Monsieur le Premier ministre, Renault, ça nous cause en Normandie. L’Alpine, que j’ai exposée dans la cour de l’hôtel Matignon, ça vous cause.
En quinze ans, la filière automobile a perdu 120 000 emplois, dont quelque 25 000 pour la marque au losange.
Au cours de la même période, avec l’État actionnaire, on a continué de délocaliser : Megane, Twingo, Clio et une part importante de l’ingénierie.
Environ 17 % des véhicules particuliers sont actuellement produits en France contre 54 % en 2004. Les causes de ces difficultés sont multiples : course à la rentabilité, erreurs stratégiques sur le positionnement en gamme, problèmes de gouvernance au sein de l’alliance Renault-Nissan, jusqu’aux tribulations de Carlos Ghosn.
La crise sanitaire, qui s’est traduite par une chute brutale des ventes, a évidemment aggravé ce phénomène. Dans ce contexte, l’annonce d’un plan d’économies de 2 milliards d’euros, avec la fermeture envisagée de quatre sites en France – Choisy, Alpine à Dieppe, Flins et la Fonderie de Bretagne – a fait l’effet d’une bombe.
Dans quelques minutes, le Président de la République dévoilera un plan de soutien massif – primes à l’achat de véhicules plus propres, prêt garanti par l’État de 5 milliards à Renault : si ce plan ne comporte pas de contreparties en matière de préservation de savoir-faire et de sites, il aura l’allure d’un désastre économique et social, d’un renoncement productif et politique rappelant celui de Vilvorde.
Au moment où émerge une nouvelle souveraineté industrielle plébiscitée par les Français, Alpine est le symbole d’un possible made in France. Vous connaissez mon engagement et celui des élus normands pour ce made in Dieppe, pour ce lieu du travail d’orfèvre à dimension humaine, qui démontre que la haute technologie et le premium sont possibles en France.
Aurez-vous la volonté politique d’incarner l’État stratège et protecteur ou renoncerez-vous ?
M. le président. La parole est à Mme la secrétaire d’État auprès du ministre de l’économie et des finances.
Mme Agnès Pannier-Runacher, secrétaire d’État auprès du ministre de l’économie et des finances.

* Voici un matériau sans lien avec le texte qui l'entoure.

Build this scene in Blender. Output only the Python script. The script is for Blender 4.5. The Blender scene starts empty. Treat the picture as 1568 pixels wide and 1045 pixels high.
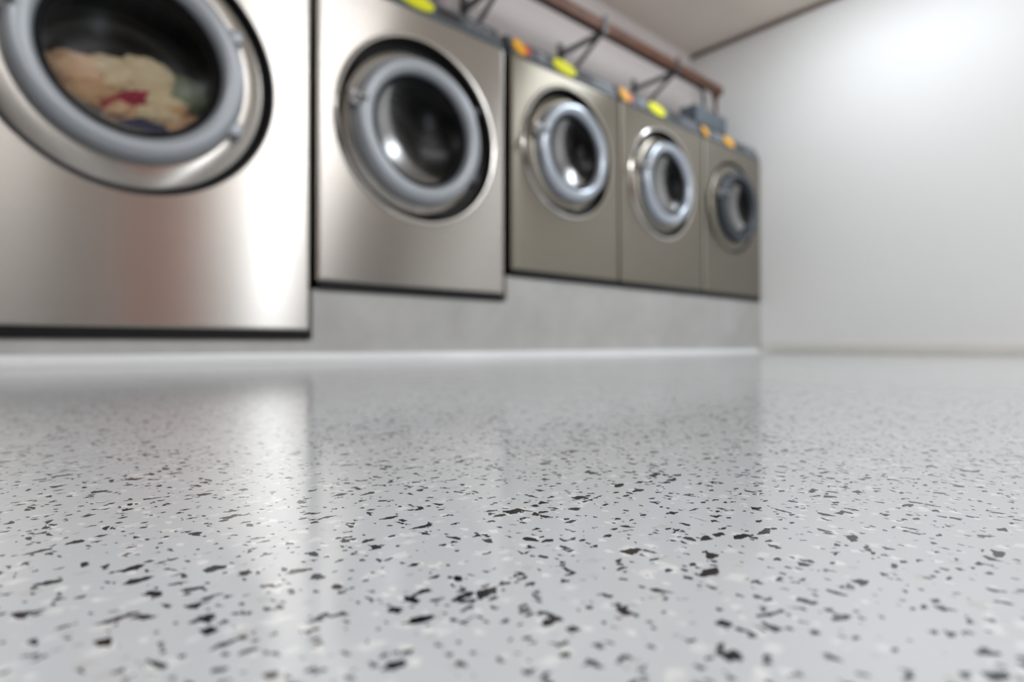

Monsieur le député Jumel, je connais votre attachement au site de Dieppe et la fierté des Normands pour la fabrication de l’Alpine. Cette fierté est bien légitime, car cette voiture est un bijou technologique.
Comme je l’ai déjà indiqué, nous prenons nos responsabilités pour accompagner Renault et lui permettre de passer le cap critique qu’elle traverse en ce moment.
Elle doit le passer non pas à tout prix mais en préservant au maximum ses capacités de recherche et développement, ainsi que les sites installés en France, et en respectant les contreparties exigées en matière de transition écologique et énergétique et de relocalisations.
Comme vous l’avez fort bien souligné, la fabrication de nombreux modèles a été délocalisée au cours des dernières années, notamment celle des petites voitures que les Français achètent le plus souvent. Ils pensent acheter une voiture française, alors qu’ils achètent une marque française.
Nous essayons actuellement de définir les éléments de ces chaînes de valeur pour lesquels nous sommes compétitifs et qui peuvent être réimplantés en France. En effet, les Français ne sont pas prêts à payer 1 000 euros de plus la même voiture fabriquée en France plutôt qu’en Slovaquie, en Pologne ou en Espagne.
Malheureusement, les parts de marché de ces différents modèles le montrent.
Tout l’enjeu sera donc d’accompagner la montée en compétitivité de Renault, en transformant non seulement l’entreprise, mais aussi l’ensemble de la filière automobile, grâce à des investissements massifs dans l’appareil productif, les machines à commande numérique, les robots, les cobots : en somme, tout ce qui nous rendra plus efficaces et nous permettra de combler l’écart. Cette transformation passera également par la relocalisation des productions du futur, c’est-à-dire celles de la traction électrique. Tel est l’enjeu du plan de soutien à l’industrie automobile que le Président de la République va présenter aux Français dans quelques instants.